The BBC had equally fabulous stuff to say about the season. The mood is dark, according to writer Laura Martin. “The tone has shifted far away from the relative, Stand By Me-like gentleness of early series,” she writes, and the season is immediately dealing with all the unsolved questions we’ve had since Stranger Things began back in 2016. It’s a season that has a lot to do, and it gets about doing it immediately.
Martin says there are definitely “repetitive” elements, but that it’s “poking small holes in a giant televisual beast”. “No Stranger Things fan is going away disappointed from these episodes,” she adds.

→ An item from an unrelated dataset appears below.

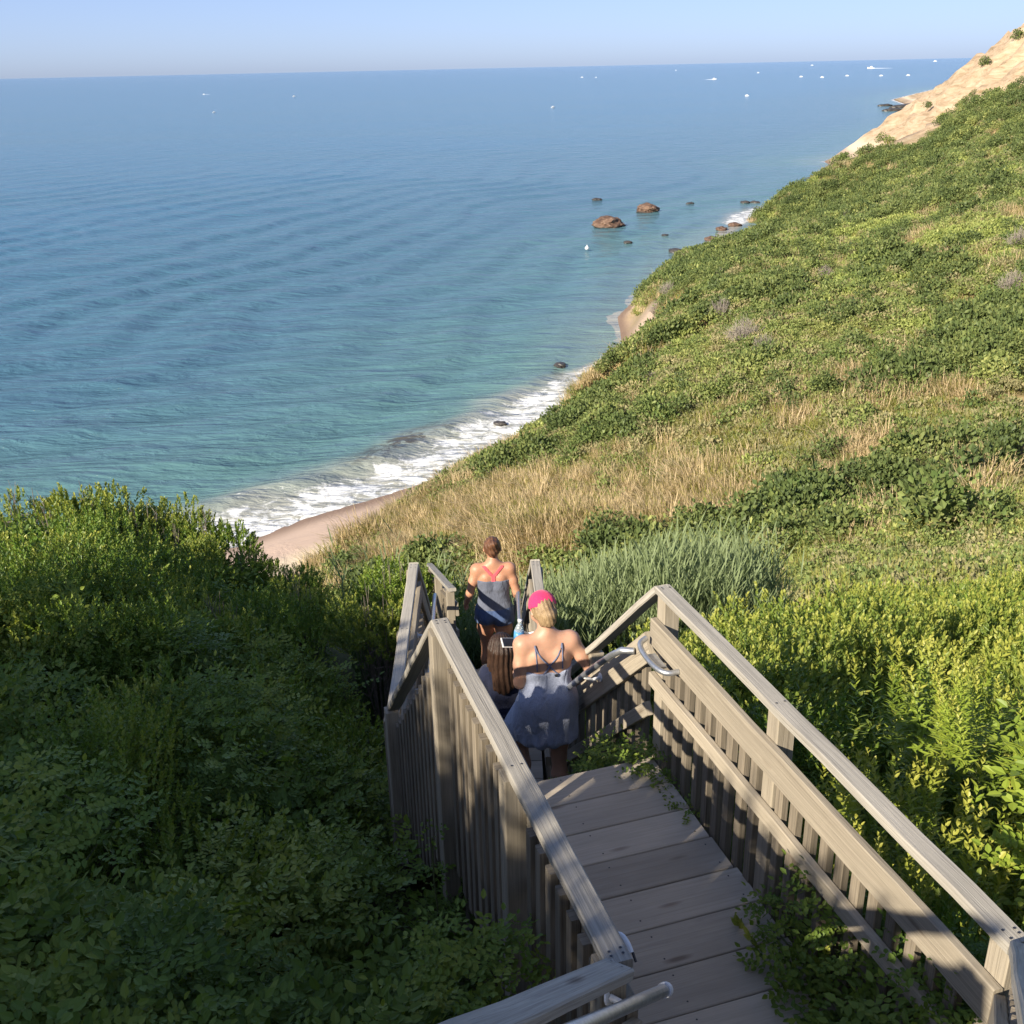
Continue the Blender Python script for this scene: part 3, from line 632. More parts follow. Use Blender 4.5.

The Age also gave the first four episodes four stars out of five, and writer Karl Quinn says a “massive suspension of disbelief required” when seeing all these adults playing kids. However, he says if you can “look past the disconcerting five o’clock shadow on the face of Lucas,” there’s plenty to love.
He says this season is way more horror-focused, even when you compare it to season four. In fact, he feels it’s “a much darker thing than anyone could have predicted when it all began.”
Well, that all has us seated. Stranger Things season five hits Netflix on November 27.